Eucharist and Poetics

Eucharist and Poetics January 19, 2018

Study of the sacramental in early modern English poetry has become a cottage industry in literary scholarship. Kimberley Johnson isn’t satisfied with the direction this scholarship has taken, and in her Made Flesh, she offers a corrective.

Much of the scholarship has focused on sacramental, especially Eucharistic, doctrine as it is expressed in lyric poetry. Scholars try to determine if the poet is Catholic, Anglo-Catholic, Reformed, Lutheran, Puritan, or something else.

This isn’t poetics, though. It doesn’t describe the relationship between Eucharistic controversy and how the poetry works. Johnson is interested in how the Eucharistic debates of the Reformation and post-Reformation disturbed common conceptions of presence, bodies, and meaning, and how those disturbances are evident in the poetry.

Another treatise on how poetry is always only about poetry, language is about nothing but the possibilities and limits of language. Johnson, though, makes a good case for saying that the point of poetry is to call attention to its own poetic character.

Citing Charles Bernstein, she observes that while reading normally erases the mark on the page in order to get at meaning, poetry is “antiabsorptive writing” (23). It makes the marks on the page “opaque” and thus keeps them visible to the reader who is inclined to try to see through to the meaning. Poetry is thus inherently about poetry, inescapably an exploration of presentation, representation, and its capacities and incapacities to reveal presence (22).

In the early modern eucharistic debates, we see “the ontological disjunction between sacramental signs and their divine referents. And while sixteenth-century exegetes were not unaware f what we would not call the semiotic consequences of the controversy . . . it is in the poetry of the post-Reformation period that these consequences are most fully registered. For in their fixation on the perceptual absence of Christ’s body and on the mechanisms by which that absence is redressed, and in their reimagining of the Eucharist’s underlying assumptions regarding the capacity of signs to manifest corporeal presence, reformers interrogate the very phenomena that animate lyric poetry” (26).

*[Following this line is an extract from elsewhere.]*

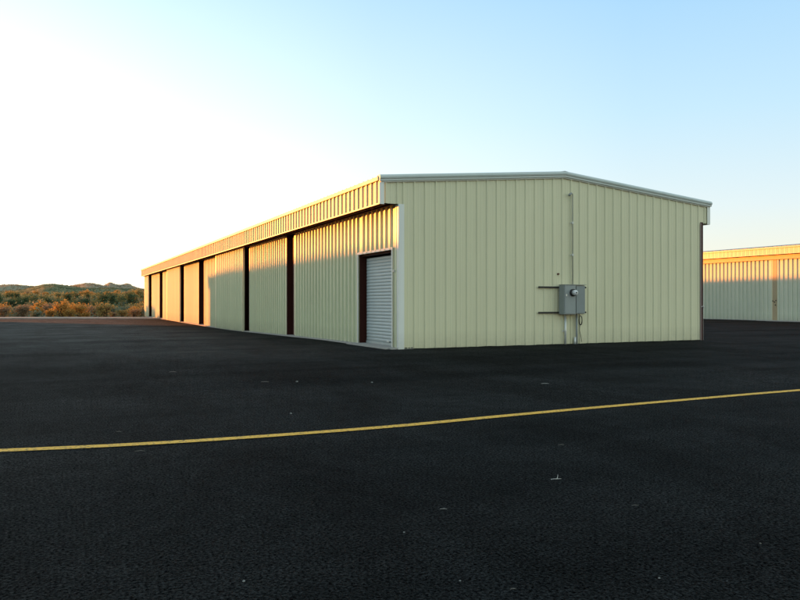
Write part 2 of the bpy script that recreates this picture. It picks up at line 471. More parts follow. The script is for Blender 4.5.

For instance, on Herbert’s “The H. Communion,” Johnson writes that Herbert undermines Calvin’s “ontological distinction between the sacramental signs and the spiritual realities they represent.” Instead, he “focuses on ‘leaping the wall’ between fleshly and spiritual, using the word itself as an instrument for producing indistinguishability between ontological realms.” She finds a similar semiotic theology in his claim that the Lord of the altar is both the feast “and the way to it.” This hints at “Herbert’s peculiar willingness to collapse sacramental and representation means into ends – that is, to preserve the significance of the sign in itself, in addition to honoring the significance of the principle to which the sign refers” (41-42).

Apart from the somewhat questionable claim about Calvin, this rings true: In Herbert’s sacramental poetics, the word doesn’t become a transparent vehicle to the meaning, a husk to be sloughed off. Rather, destination and way are complexly one.